Gegen Mitternacht quoll dichter Nebel aus dem Ahrtal herauf. Die Sicht verschlechterte sich im Handumdrehen. Schließlich zog die Rennleitung die Notbremse und unterbrach um 3:54 Uhr den Wettbewerb. Bei Tagesanbruch ging es weiter. Geschickt nutzte Manthey die Zwangspause zum großen Service. Durch den später eingesparten Boxenhalt bauten Tiemann/Bernhard/Dumas/Lieb ihren Vorsprung weiter aus. Land musste alles auf eine Karte setzen. Die Order an seinen Top-Fahrer Basseng lautete: noch einmal angreifen! In seinem Eifer touchierte Basseng das Heck des Spitzenreiters und beschädigte seinen Wasserkühler. Die Reparatur verschlang weitere Zeit. Der GT3-RSR spulte ein 24-Stunden-Rennen ab, das 18 Stunden dauerte. Olaf Manthey sah dem zweiten Sieg beim Ring-Marathon entgegen. 25 Jahre hatte er auf den ersten warten müssen und nun erneut das Glück auf seiner Seite. Land fiel hinter die Zakspeed-Viper an Position drei zurück. Diese Rangfolge blieb bis ins Ziel unangetastet.
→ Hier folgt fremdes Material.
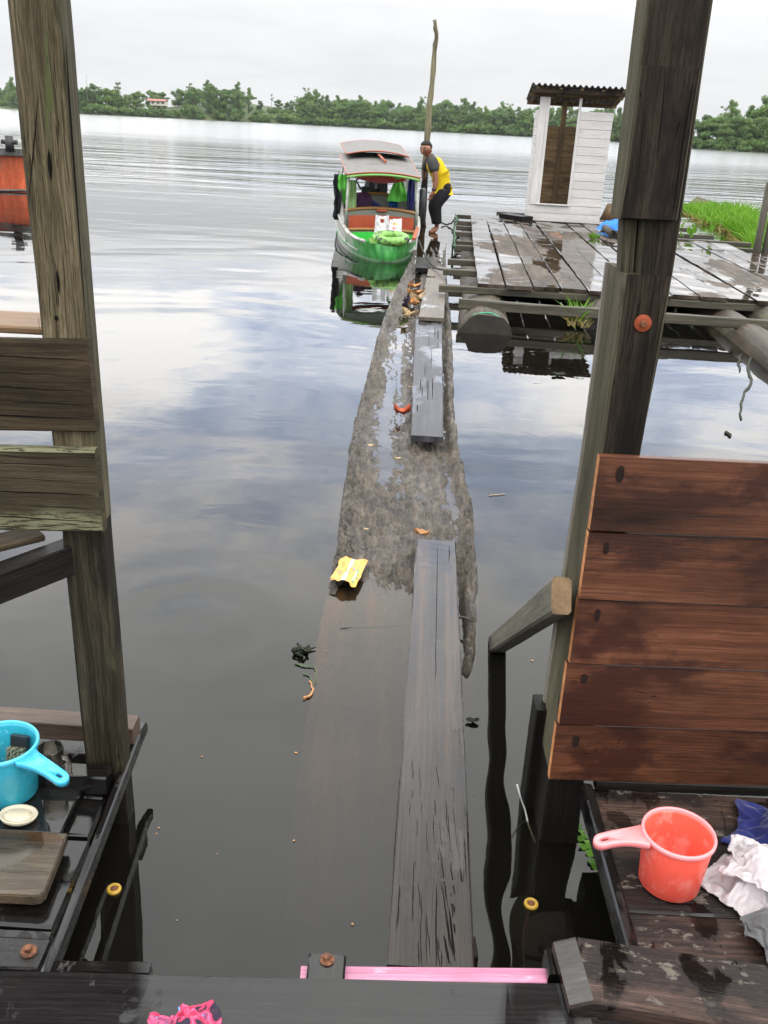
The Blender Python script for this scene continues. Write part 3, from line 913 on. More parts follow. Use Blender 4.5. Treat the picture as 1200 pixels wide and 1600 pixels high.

Hätten die fehlenden sechs Stunden die Ereignisse noch auf den Kopf stellen können? Davon ist kaum auszugehen. Das Manthey-Quartett verfügte über ein komfortables Polster. Eine Runde betrug der Vorsprung auf die Zakspeed-Viper, 5:18 Minuten dahinter folgte Land. Die klare Erkenntnis: Wer die Grüne Hölle erobern will, muss auf das richtige Pferd im richtigen Stall setzen. Am 997 GT3-RSR dürfte in Zukunft kein Weg vorbeiführen. Andererseits ist er kein Erfolgsgarant. Das musste Franz Konrad erkennen. Der Teambesitzer brachte ein brandneues Exemplar in die Eifel. Nach einer halben Rennrunde lag es stark beschädigt in den Leitplanken. Am “Adenauer Forst” war Konrads Star- und Startfahrer Patrick Huisman die Straße ausgegangen – das frühe Aus!